A review by tonstantweader
The 12:30 from Croydon by Freeman Wills Crofts

4.0

The 12:30 from Croydon is the second mystery by Freeman Wills Crofts I have read. Interestingly, they both feature Inspector French and yet could not be more different. Mystery in the Channel is a traditional whodunnit in which French breaks alibis to figure out the culprit. In The 12:30 from Croydon we not only know whodunnit, we are following the murderer from before he even conceived the crime.

Crofts was a founding member of The Detection Club, the venerable gathering of the best mystery writers whose rules for detective fiction still sound good to me. I still judge a mystery on its fairness and feel shortchanged when key information is withheld from us.
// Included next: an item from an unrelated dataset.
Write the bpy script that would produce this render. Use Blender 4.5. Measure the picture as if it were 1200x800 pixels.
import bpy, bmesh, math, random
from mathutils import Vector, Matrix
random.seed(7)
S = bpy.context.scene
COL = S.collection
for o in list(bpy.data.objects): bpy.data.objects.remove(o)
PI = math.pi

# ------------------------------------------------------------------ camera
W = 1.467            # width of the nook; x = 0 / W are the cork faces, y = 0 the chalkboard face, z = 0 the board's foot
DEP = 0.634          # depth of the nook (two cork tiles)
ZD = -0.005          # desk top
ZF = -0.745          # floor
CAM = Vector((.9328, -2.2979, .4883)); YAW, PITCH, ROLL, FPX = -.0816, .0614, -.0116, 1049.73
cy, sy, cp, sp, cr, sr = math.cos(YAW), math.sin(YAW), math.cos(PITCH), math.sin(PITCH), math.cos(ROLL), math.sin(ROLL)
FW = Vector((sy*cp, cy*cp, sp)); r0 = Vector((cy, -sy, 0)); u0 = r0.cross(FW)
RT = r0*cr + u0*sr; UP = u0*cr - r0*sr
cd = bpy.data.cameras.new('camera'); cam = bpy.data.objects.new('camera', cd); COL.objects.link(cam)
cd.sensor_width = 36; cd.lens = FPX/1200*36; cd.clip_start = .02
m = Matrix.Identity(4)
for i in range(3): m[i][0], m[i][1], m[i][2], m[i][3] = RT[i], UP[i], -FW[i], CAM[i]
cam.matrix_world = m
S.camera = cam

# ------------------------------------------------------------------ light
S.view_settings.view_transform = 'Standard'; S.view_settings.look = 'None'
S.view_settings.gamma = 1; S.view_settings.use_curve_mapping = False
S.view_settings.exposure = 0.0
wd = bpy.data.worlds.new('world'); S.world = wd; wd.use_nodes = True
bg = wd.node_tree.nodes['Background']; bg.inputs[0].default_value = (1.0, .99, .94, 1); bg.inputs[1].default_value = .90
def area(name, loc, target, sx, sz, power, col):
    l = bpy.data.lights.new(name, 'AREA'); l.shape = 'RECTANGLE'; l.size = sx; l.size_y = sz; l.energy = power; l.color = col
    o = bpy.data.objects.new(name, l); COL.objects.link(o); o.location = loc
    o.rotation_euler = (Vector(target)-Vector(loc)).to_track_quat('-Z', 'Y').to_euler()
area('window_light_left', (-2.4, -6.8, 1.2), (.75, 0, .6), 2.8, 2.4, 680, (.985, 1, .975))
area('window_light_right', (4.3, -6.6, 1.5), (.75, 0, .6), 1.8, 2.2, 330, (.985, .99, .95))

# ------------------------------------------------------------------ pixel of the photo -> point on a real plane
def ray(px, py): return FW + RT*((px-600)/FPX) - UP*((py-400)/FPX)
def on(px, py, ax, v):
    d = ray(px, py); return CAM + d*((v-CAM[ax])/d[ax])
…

This is the sort of mystery Crofts excelled at, exactingly fair procedurals. For The 12:30 from Croydon, he was venturing into the psychological thriller genre, a new development in mystery fiction, revealing how Charles Swinburn came to the unwelcome conclusion that his uncle had to die and taking us through the meticulous planning and execution of that and yet another murder.

I was surprised to like this book even more than Mystery in the Channel. I generally prefer mysteries to focus on solving the murder and dislike the mysteries inside the mind of the murderer. Of course, most of the time when a writer puts us inside the mind of a murderer, the killer is a psychopathic serial killer. That is not our Charles. He is, in his view, just a guy trying achieve the greatest good for the most people, really, it’s a service he is doing. Well, not quite. He has pangs of conscience, but they are far less than his narcissism and his determination to “help others” as he persuades himself he is doing.

This is why I like this book so much. So often, when we are allowed into the mind of a killer, he is so very buahhh-haaa-haaa evil that I am turned off. Charles, though, is uncomfortably familiar. He is a person who would never have chosen murder in the ordinary course of events, but when in extremis, could justify anything on utilitarian motives. Isn’t that really what most murderers are like?

Inspector French’s involvement is almost completely off the page. We are with Charles, not French, and we don’t know what French is up to until the final coda, a chapter gathering the lawyers and police to explain how they figured it out. I am not sure that French’s tip-off is one that most police would think of and with a less fictional inspector, it is likely that someone else would have been indicted, but the beauty of these old classics is that all’s well that ends well.

The 12:30 from Croydon will be released on February 7, 2017. I was provided an e-galley from the publisher through NetGalley.